**Problem description:** The listing below begins with the first line you should copy; stop after the line containing "S.camera = cam", and drop every picture.

# start of Exercise inputs

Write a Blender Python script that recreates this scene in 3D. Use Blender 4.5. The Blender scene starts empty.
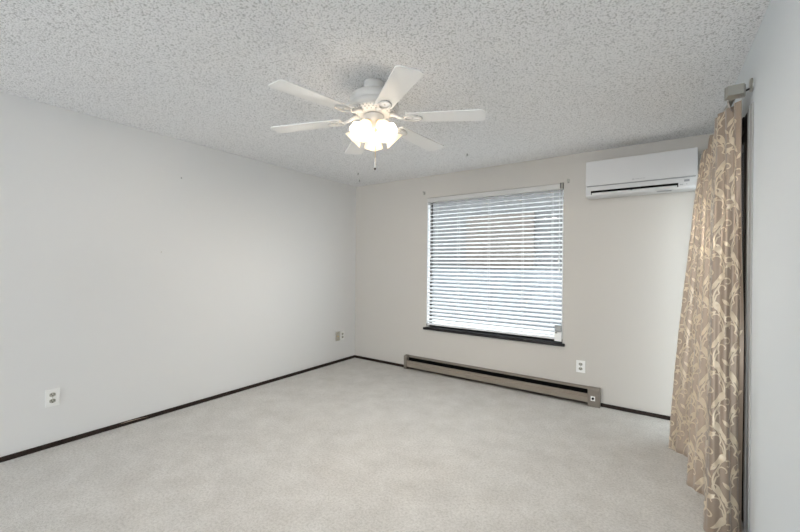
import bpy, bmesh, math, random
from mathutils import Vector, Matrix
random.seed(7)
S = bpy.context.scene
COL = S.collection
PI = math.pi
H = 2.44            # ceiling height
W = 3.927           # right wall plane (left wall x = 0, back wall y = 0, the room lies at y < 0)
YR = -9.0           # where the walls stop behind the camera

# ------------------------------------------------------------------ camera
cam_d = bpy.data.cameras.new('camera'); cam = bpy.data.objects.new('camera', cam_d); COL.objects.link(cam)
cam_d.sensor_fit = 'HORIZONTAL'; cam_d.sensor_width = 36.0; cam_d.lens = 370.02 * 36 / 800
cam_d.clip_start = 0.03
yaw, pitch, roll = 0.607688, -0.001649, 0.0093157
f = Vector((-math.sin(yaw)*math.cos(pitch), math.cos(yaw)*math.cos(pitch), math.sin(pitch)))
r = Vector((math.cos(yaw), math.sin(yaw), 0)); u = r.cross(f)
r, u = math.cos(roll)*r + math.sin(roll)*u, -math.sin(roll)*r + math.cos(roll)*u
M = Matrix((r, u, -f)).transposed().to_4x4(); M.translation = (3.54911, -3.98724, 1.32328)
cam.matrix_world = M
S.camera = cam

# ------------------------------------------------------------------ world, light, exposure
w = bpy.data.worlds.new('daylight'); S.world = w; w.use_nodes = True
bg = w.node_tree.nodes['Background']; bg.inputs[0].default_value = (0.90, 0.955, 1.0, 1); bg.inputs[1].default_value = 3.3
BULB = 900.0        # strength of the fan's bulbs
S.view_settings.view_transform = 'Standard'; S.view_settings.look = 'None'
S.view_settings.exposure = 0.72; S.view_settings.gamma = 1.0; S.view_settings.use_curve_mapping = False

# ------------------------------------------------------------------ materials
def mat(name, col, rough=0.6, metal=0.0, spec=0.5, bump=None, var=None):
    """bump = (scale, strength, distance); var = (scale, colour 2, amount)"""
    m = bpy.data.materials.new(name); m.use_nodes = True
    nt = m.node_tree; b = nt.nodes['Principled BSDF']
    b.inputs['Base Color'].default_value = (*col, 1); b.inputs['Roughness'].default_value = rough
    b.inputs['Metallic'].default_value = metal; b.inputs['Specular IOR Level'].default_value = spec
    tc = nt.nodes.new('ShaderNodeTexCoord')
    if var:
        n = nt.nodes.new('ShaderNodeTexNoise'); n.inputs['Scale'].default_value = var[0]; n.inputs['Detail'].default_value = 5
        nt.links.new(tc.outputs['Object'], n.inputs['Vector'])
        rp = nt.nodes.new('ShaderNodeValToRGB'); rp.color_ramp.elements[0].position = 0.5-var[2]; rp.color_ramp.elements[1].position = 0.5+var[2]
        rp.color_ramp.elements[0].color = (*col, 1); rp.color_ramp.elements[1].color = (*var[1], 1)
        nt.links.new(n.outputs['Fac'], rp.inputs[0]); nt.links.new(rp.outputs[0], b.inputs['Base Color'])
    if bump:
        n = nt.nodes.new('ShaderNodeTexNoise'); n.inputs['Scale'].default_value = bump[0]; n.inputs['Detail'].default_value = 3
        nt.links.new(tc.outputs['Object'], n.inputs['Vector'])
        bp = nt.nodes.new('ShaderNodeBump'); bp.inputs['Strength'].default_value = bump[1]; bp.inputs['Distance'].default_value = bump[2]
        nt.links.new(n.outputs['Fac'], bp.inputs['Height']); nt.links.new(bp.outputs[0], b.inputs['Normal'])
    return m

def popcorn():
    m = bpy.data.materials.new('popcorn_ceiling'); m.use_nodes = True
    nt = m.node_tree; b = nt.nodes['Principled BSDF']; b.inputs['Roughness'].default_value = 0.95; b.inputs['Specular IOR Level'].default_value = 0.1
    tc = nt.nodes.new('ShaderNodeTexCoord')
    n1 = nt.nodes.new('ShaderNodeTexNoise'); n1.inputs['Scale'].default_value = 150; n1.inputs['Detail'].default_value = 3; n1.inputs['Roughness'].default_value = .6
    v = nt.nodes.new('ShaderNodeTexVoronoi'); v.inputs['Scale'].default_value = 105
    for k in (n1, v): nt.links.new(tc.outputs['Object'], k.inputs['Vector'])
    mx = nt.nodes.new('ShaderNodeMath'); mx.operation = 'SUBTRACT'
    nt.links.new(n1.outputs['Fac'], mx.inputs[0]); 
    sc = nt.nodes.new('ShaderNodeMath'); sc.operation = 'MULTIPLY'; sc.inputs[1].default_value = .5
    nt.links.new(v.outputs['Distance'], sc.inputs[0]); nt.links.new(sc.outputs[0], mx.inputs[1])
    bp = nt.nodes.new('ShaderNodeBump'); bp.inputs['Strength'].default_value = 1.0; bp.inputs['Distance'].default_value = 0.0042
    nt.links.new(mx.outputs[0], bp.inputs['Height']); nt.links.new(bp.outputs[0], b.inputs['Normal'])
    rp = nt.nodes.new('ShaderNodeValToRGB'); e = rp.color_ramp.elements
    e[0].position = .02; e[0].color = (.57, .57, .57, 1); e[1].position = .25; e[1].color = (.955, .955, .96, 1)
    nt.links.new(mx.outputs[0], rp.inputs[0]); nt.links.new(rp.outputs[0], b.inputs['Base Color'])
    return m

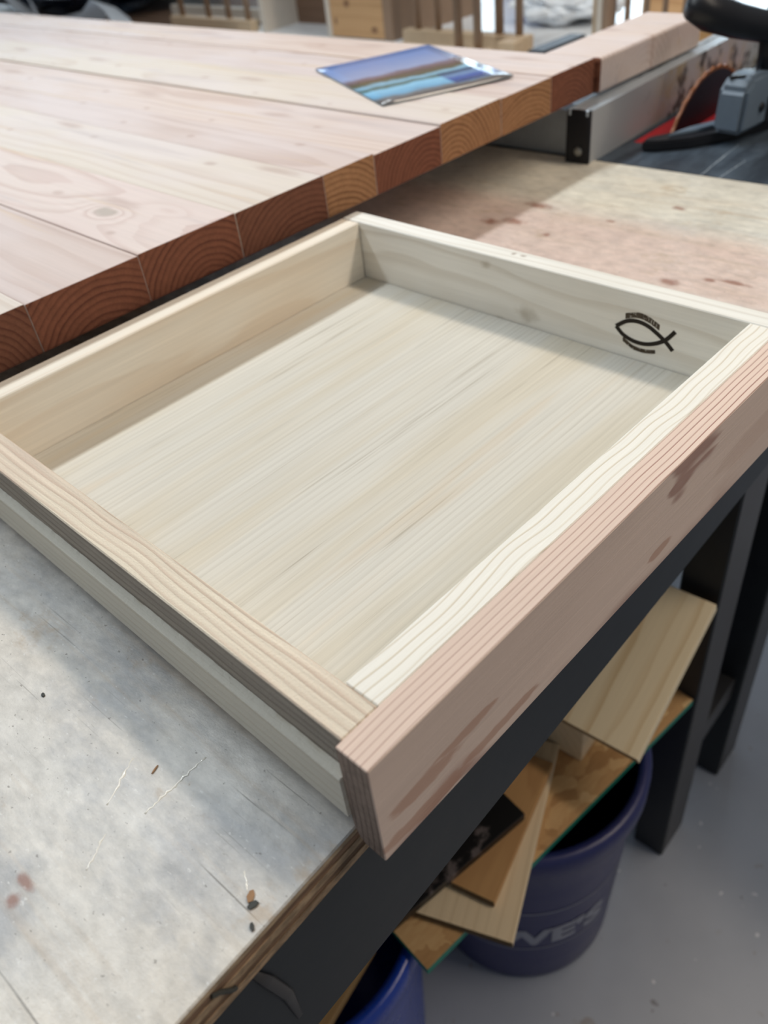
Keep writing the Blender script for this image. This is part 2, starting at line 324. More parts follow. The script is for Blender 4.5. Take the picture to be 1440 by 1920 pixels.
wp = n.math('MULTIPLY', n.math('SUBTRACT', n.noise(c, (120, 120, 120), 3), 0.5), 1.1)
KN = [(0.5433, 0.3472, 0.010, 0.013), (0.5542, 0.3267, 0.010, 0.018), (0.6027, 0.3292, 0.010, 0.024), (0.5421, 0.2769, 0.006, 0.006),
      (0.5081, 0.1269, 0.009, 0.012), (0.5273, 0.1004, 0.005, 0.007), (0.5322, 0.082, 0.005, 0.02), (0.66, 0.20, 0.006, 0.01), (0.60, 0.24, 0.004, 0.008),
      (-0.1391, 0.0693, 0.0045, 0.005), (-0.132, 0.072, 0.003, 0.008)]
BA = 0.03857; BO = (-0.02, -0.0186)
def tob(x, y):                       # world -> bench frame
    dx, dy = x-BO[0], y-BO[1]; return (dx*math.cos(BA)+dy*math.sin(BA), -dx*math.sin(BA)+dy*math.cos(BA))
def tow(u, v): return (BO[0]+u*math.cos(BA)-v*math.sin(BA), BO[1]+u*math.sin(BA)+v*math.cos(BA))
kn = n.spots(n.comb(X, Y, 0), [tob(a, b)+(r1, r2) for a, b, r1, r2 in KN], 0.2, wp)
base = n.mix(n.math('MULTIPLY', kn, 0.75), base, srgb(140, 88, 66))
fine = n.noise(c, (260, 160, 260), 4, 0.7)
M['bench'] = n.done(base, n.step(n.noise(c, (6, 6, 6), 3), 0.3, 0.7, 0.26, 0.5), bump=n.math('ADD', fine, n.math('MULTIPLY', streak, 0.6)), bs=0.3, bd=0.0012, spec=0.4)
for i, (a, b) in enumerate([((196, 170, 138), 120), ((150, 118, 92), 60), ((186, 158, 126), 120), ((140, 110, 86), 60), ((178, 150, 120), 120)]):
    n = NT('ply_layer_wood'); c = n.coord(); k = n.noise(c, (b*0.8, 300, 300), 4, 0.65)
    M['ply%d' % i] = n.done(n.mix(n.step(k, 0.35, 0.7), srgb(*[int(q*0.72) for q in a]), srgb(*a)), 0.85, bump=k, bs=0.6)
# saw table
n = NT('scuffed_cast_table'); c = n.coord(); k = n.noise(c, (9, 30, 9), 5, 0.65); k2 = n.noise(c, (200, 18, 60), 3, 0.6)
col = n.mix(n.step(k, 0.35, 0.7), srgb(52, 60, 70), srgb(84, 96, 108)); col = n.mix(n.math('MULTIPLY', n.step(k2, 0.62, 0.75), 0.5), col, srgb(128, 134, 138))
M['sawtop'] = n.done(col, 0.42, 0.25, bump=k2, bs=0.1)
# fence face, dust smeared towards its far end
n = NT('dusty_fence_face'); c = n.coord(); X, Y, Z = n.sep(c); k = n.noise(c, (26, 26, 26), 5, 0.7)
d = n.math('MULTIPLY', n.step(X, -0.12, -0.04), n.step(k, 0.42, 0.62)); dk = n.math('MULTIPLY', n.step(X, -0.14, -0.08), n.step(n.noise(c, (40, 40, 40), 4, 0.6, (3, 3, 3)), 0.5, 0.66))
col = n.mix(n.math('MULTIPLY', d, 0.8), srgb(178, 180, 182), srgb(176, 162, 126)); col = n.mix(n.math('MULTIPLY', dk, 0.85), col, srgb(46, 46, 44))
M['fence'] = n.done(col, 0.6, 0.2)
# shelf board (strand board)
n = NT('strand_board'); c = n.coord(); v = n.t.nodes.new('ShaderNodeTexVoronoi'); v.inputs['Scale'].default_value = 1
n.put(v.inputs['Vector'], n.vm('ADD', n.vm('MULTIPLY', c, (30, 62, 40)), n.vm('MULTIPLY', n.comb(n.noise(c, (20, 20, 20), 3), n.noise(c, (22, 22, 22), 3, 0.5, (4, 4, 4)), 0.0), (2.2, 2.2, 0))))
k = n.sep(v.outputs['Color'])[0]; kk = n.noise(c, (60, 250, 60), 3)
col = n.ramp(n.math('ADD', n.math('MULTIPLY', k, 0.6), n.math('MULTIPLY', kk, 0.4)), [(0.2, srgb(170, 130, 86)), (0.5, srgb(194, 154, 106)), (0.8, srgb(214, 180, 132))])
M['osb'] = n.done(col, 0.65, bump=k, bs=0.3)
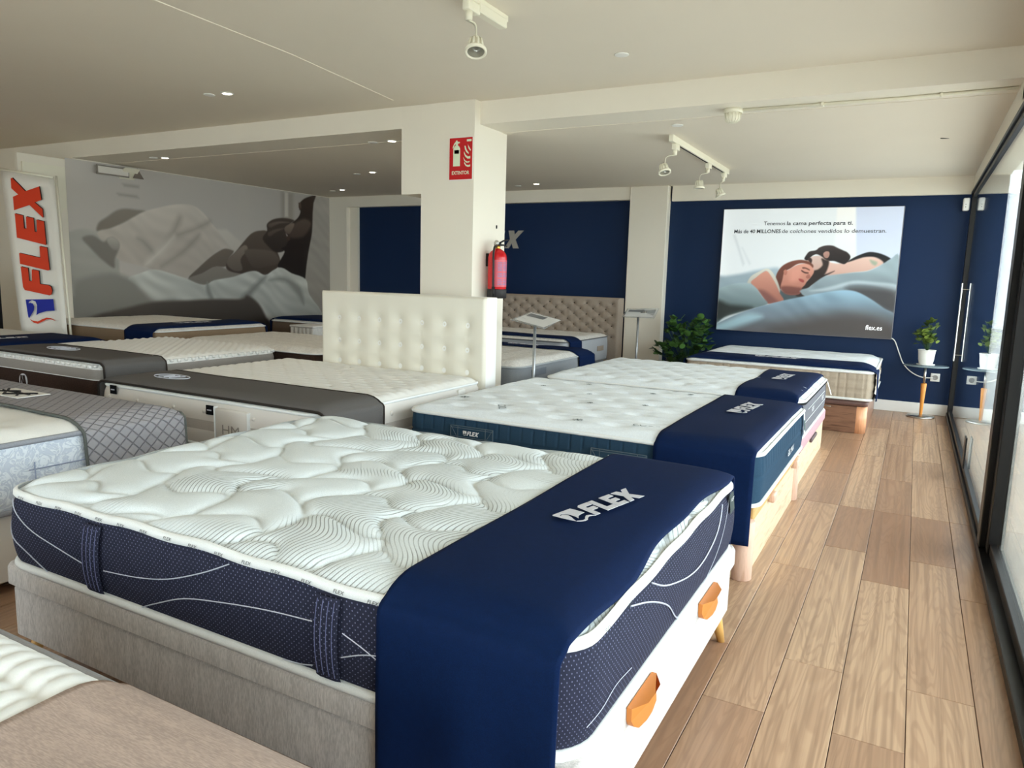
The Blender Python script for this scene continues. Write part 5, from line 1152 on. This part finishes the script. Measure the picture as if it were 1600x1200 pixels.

# end of Exercise inputs

**Task response:**
Write a Blender Python script that recreates this scene in 3D. Use Blender 4.5. The Blender scene starts empty.
import bpy, bmesh, math, random
from mathutils import Vector, Matrix
random.seed(7)
S = bpy.context.scene
COL = S.collection
PI = math.pi
H = 2.44            # ceiling height
W = 3.927           # right wall plane (left wall x = 0, back wall y = 0, the room lies at y < 0)
YR = -9.0           # where the walls stop behind the camera

# ------------------------------------------------------------------ camera
cam_d = bpy.data.cameras.new('camera'); cam = bpy.data.objects.new('camera', cam_d); COL.objects.link(cam)
cam_d.sensor_fit = 'HORIZONTAL'; cam_d.sensor_width = 36.0; cam_d.lens = 370.02 * 36 / 800
cam_d.clip_start = 0.03
yaw, pitch, roll = 0.607688, -0.001649, 0.0093157
f = Vector((-math.sin(yaw)*math.cos(pitch), math.cos(yaw)*math.cos(pitch), math.sin(pitch)))
r = Vector((math.cos(yaw), math.sin(yaw), 0)); u = r.cross(f)
r, u = math.cos(roll)*r + math.sin(roll)*u, -math.sin(roll)*r + math.cos(roll)*u
M = Matrix((r, u, -f)).transposed().to_4x4(); M.translation = (3.54911, -3.98724, 1.32328)
cam.matrix_world = M
S.camera = cam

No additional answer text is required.